Scenes as source code
-- Start --
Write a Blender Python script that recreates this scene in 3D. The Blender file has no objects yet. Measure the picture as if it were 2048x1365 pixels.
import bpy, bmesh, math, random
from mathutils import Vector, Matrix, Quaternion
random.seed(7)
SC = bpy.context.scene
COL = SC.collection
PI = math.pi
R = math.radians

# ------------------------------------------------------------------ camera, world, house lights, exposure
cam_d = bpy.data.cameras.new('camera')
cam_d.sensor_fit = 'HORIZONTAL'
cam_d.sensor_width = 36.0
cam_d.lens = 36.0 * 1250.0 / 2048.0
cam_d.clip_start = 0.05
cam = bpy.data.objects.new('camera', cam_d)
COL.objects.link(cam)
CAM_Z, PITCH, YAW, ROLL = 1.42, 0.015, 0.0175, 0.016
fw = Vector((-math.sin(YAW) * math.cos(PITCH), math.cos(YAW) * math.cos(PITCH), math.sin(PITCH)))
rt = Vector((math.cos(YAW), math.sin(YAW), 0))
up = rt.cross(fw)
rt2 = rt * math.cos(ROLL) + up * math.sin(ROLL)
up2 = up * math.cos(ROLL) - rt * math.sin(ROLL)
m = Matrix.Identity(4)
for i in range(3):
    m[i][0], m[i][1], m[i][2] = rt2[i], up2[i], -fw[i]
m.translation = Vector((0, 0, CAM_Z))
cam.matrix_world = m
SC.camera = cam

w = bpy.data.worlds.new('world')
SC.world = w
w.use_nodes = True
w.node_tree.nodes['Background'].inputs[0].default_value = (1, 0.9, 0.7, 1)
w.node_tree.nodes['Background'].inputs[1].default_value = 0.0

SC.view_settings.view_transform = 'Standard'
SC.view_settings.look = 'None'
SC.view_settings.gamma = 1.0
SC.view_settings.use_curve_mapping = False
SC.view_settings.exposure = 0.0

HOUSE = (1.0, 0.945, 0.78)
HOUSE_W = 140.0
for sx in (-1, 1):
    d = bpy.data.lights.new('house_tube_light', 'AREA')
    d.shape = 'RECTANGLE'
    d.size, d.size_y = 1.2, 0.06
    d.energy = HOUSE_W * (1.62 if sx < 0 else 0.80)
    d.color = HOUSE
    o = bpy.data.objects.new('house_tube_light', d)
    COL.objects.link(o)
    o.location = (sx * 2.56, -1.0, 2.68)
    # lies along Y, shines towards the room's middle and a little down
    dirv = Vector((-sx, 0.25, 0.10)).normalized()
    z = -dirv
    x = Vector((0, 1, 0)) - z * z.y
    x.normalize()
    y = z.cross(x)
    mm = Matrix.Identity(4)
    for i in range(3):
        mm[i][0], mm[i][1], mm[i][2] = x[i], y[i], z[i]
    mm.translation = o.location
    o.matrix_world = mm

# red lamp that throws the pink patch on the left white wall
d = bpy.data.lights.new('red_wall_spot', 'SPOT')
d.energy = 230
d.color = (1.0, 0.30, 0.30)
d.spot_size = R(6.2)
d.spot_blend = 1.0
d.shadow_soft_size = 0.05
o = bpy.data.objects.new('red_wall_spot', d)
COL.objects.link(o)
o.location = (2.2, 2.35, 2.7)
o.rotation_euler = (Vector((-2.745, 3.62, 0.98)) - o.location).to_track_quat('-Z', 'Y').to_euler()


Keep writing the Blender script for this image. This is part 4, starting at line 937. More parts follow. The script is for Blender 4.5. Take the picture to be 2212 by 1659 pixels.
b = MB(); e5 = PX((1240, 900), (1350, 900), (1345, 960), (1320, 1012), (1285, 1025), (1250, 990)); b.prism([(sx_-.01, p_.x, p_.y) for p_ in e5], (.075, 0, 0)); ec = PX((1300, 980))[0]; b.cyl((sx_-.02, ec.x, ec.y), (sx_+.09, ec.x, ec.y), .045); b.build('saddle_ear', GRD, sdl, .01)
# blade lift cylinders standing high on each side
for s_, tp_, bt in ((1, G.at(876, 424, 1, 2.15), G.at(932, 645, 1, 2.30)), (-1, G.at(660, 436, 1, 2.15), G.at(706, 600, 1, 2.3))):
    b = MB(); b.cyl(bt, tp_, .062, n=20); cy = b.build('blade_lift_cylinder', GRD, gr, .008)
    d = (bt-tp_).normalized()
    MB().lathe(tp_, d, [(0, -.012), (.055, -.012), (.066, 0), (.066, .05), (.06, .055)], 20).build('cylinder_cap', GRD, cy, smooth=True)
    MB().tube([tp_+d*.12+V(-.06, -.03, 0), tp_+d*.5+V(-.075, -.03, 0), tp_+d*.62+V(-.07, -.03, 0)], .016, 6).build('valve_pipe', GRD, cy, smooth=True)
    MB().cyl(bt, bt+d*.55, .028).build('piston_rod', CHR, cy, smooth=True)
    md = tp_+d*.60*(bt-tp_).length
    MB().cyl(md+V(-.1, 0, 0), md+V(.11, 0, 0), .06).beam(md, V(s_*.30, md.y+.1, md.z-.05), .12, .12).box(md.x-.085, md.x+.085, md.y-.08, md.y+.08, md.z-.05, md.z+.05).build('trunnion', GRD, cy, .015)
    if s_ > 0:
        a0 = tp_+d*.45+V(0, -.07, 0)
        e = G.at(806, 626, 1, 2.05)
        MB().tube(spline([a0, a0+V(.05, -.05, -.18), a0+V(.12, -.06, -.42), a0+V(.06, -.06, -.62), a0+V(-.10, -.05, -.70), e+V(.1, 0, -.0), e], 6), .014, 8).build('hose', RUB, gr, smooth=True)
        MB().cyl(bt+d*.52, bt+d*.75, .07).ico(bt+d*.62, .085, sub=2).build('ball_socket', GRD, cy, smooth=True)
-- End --
#### Problem description
Retype the entries one by one, exactly.

#### Complete answer
Write a Blender Python script that recreates this scene in 3D. The Blender file has no objects yet. Measure the picture as if it were 2048x1365 pixels.
import bpy, bmesh, math, random
from mathutils import Vector, Matrix, Quaternion
random.seed(7)
SC = bpy.context.scene
COL = SC.collection
PI = math.pi
R = math.radians

# ------------------------------------------------------------------ camera, world, house lights, exposure
cam_d = bpy.data.cameras.new('camera')
cam_d.sensor_fit = 'HORIZONTAL'
cam_d.sensor_width = 36.0
cam_d.lens = 36.0 * 1250.0 / 2048.0
cam_d.clip_start = 0.05
cam = bpy.data.objects.new('camera', cam_d)
COL.objects.link(cam)
CAM_Z, PITCH, YAW, ROLL = 1.42, 0.015, 0.0175, 0.016
fw = Vector((-math.sin(YAW) * math.cos(PITCH), math.cos(YAW) * math.cos(PITCH), math.sin(PITCH)))
rt = Vector((math.cos(YAW), math.sin(YAW), 0))
up = rt.cross(fw)
rt2 = rt * math.cos(ROLL) + up * math.sin(ROLL)
up2 = up * math.cos(ROLL) - rt * math.sin(ROLL)
m = Matrix.Identity(4)
for i in range(3):
    m[i][0], m[i][1], m[i][2] = rt2[i], up2[i], -fw[i]
m.translation = Vector((0, 0, CAM_Z))
cam.matrix_world = m
SC.camera = cam

w = bpy.data.worlds.new('world')
SC.world = w
w.use_nodes = True
w.node_tree.nodes['Background'].inputs[0].default_value = (1, 0.9, 0.7, 1)
w.node_tree.nodes['Background'].inputs[1].default_value = 0.0

SC.view_settings.view_transform = 'Standard'
SC.view_settings.look = 'None'
SC.view_settings.gamma = 1.0
SC.view_settings.use_curve_mapping = False
SC.view_settings.exposure = 0.0

HOUSE = (1.0, 0.945, 0.78)
HOUSE_W = 140.0
for sx in (-1, 1):
    d = bpy.data.lights.new('house_tube_light', 'AREA')
    d.shape = 'RECTANGLE'
    d.size, d.size_y = 1.2, 0.06
    d.energy = HOUSE_W * (1.62 if sx < 0 else 0.80)
    d.color = HOUSE
    o = bpy.data.objects.new('house_tube_light', d)
    COL.objects.link(o)
    o.location = (sx * 2.56, -1.0, 2.68)
    # lies along Y, shines towards the room's middle and a little down
    dirv = Vector((-sx, 0.25, 0.10)).normalized()
    z = -dirv
    x = Vector((0, 1, 0)) - z * z.y
    x.normalize()
    y = z.cross(x)
    mm = Matrix.Identity(4)
    for i in range(3):
        mm[i][0], mm[i][1], mm[i][2] = x[i], y[i], z[i]
    mm.translation = o.location
    o.matrix_world = mm

# red lamp that throws the pink patch on the left white wall
d = bpy.data.lights.new('red_wall_spot', 'SPOT')
d.energy = 230
d.color = (1.0, 0.30, 0.30)
d.spot_size = R(6.2)
d.spot_blend = 1.0
d.shadow_soft_size = 0.05
o = bpy.data.objects.new('red_wall_spot', d)
COL.objects.link(o)
o.location = (2.2, 2.35, 2.7)
o.rotation_euler = (Vector((-2.745, 3.62, 0.98)) - o.location).to_track_quat('-Z', 'Y').to_euler()


Keep writing the Blender script for this image. This is part 4, starting at line 937. More parts follow. The script is for Blender 4.5. Take the picture to be 2212 by 1659 pixels.
b = MB(); e5 = PX((1240, 900), (1350, 900), (1345, 960), (1320, 1012), (1285, 1025), (1250, 990)); b.prism([(sx_-.01, p_.x, p_.y) for p_ in e5], (.075, 0, 0)); ec = PX((1300, 980))[0]; b.cyl((sx_-.02, ec.x, ec.y), (sx_+.09, ec.x, ec.y), .045); b.build('saddle_ear', GRD, sdl, .01)
# blade lift cylinders standing high on each side
for s_, tp_, bt in ((1, G.at(876, 424, 1, 2.15), G.at(932, 645, 1, 2.30)), (-1, G.at(660, 436, 1, 2.15), G.at(706, 600, 1, 2.3))):
    b = MB(); b.cyl(bt, tp_, .062, n=20); cy = b.build('blade_lift_cylinder', GRD, gr, .008)
    d = (bt-tp_).normalized()
    MB().lathe(tp_, d, [(0, -.012), (.055, -.012), (.066, 0), (.066, .05), (.06, .055)], 20).build('cylinder_cap', GRD, cy, smooth=True)
    MB().tube([tp_+d*.12+V(-.06, -.03, 0), tp_+d*.5+V(-.075, -.03, 0), tp_+d*.62+V(-.07, -.03, 0)], .016, 6).build('valve_pipe', GRD, cy, smooth=True)
    MB().cyl(bt, bt+d*.55, .028).build('piston_rod', CHR, cy, smooth=True)
    md = tp_+d*.60*(bt-tp_).length
    MB().cyl(md+V(-.1, 0, 0), md+V(.11, 0, 0), .06).beam(md, V(s_*.30, md.y+.1, md.z-.05), .12, .12).box(md.x-.085, md.x+.085, md.y-.08, md.y+.08, md.z-.05, md.z+.05).build('trunnion', GRD, cy, .015)
    if s_ > 0:
        a0 = tp_+d*.45+V(0, -.07, 0)
        e = G.at(806, 626, 1, 2.05)
        MB().tube(spline([a0, a0+V(.05, -.05, -.18), a0+V(.12, -.06, -.42), a0+V(.06, -.06, -.62), a0+V(-.10, -.05, -.70), e+V(.1, 0, -.0), e], 6), .014, 8).build('hose', RUB, gr, smooth=True)
        MB().cyl(bt+d*.52, bt+d*.75, .07).ico(bt+d*.62, .085, sub=2).build('ball_socket', GRD, cy, smooth=True)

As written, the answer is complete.